About 20 years ago, I was really interested in Chinese history and culture and I read a lot about the Chinese Cultural Revolution. This has to have been one of the most evil, most horrifying, and most despicable episodes in human history. Neighbors turned against neighbors and over a million people were killed.

For several months now, what’s been going on in the US has reminded me more and more of the Cultural Revolution. Not that we are in any sense close to the same madness, but there are similarities: beliefs are more important than words, words are more important than actions (if you save the lives of children, but then say you don’t like Mao, you are dead). Dragging people into the square for self-criticism (literally in China, figuratively here).
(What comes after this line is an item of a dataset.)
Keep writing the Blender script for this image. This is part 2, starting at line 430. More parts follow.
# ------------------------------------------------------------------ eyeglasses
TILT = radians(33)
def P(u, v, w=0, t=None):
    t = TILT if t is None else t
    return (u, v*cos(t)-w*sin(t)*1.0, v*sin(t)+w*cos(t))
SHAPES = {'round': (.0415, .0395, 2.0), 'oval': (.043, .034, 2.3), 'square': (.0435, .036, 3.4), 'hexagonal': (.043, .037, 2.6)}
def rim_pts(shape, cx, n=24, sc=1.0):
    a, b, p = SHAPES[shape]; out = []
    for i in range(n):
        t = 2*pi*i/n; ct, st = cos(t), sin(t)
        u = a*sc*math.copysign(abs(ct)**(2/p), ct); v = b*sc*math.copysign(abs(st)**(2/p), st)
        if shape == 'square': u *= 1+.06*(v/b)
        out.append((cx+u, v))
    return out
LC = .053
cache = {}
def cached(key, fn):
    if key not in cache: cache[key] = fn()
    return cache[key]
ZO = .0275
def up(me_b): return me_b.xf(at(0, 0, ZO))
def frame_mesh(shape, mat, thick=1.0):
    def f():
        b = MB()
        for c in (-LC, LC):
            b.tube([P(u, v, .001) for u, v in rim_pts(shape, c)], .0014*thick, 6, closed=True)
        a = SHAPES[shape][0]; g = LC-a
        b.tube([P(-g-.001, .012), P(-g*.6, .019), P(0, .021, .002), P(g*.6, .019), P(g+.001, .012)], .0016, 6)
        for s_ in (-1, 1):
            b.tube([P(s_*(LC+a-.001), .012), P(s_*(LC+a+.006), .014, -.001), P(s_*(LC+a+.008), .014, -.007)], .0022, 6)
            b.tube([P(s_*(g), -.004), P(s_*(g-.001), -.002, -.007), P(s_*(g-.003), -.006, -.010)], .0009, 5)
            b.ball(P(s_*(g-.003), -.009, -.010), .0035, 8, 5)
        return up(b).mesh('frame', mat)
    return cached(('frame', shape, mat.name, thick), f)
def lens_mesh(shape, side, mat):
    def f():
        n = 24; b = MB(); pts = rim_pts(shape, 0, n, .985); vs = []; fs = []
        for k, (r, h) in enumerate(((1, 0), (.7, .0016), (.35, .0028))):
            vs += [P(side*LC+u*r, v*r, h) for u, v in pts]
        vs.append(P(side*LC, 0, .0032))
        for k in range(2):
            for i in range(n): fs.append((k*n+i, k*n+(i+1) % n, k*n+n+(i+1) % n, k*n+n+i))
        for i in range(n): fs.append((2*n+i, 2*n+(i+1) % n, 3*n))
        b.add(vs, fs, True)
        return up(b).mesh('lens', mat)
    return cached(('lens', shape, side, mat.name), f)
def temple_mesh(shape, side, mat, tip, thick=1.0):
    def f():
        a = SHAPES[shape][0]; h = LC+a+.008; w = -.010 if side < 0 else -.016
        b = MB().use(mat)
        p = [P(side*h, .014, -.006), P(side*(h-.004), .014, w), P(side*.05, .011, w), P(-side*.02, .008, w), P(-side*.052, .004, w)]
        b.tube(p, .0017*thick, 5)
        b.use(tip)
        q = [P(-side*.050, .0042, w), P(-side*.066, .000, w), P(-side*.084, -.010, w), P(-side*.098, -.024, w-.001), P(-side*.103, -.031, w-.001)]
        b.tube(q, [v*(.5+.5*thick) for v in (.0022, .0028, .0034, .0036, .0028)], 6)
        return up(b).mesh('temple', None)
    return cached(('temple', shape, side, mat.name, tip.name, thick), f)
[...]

The shoot-first, question-later mentality. Ideological purity above all else. The feeling from the revolutionaries that’s it’s ok to injure or kill innocents, as long as it’s in service of the Great Cause. People terrified to disagree with anything said, no matter how riduculous (like backyard steel furnaces – although technically, that was the Great Leap Forward).

I kept thinking that I was imagining things, but recently I heard an interview where someone said the current environment reminds him of the Cultural Revolution. So I’m not the only one. Now I’m really scared.

Death of Journalism

Have you noticed that journalism doesn’t exist anymore? For example, in Charlottesville, most reports on the incident were a couple of sentences. Then an examination of President Trump’s comments. Then review the reactions to the President, then the reactions to the reactions. Then what McCain said about Pence’s reaction to Feinstein’s comments about what Tillerson said about Trump’s comments on what they said on CNN. Then, on to the panel, who comments on the incident. Then reactions to the comments. WTF, is this journalism?

I did read one article about that incident, where the author watched and re-watched every video on the march, called people who were there, talked with independent media who covered it, talked with Charlottesville police, and refused to present anything as fact unless he could get at least two independent sources to verify it or he could verify it himself on the videos. And, the author had no apparent ax to grind, he tried to limit himself to facts. The article was quite a jolt – I’m so not used to actual old-style journalism anymore.

Conclusion

I think you can guess the conclusion to this article. If you disagree with any of the points above, then you must be…a Nazi!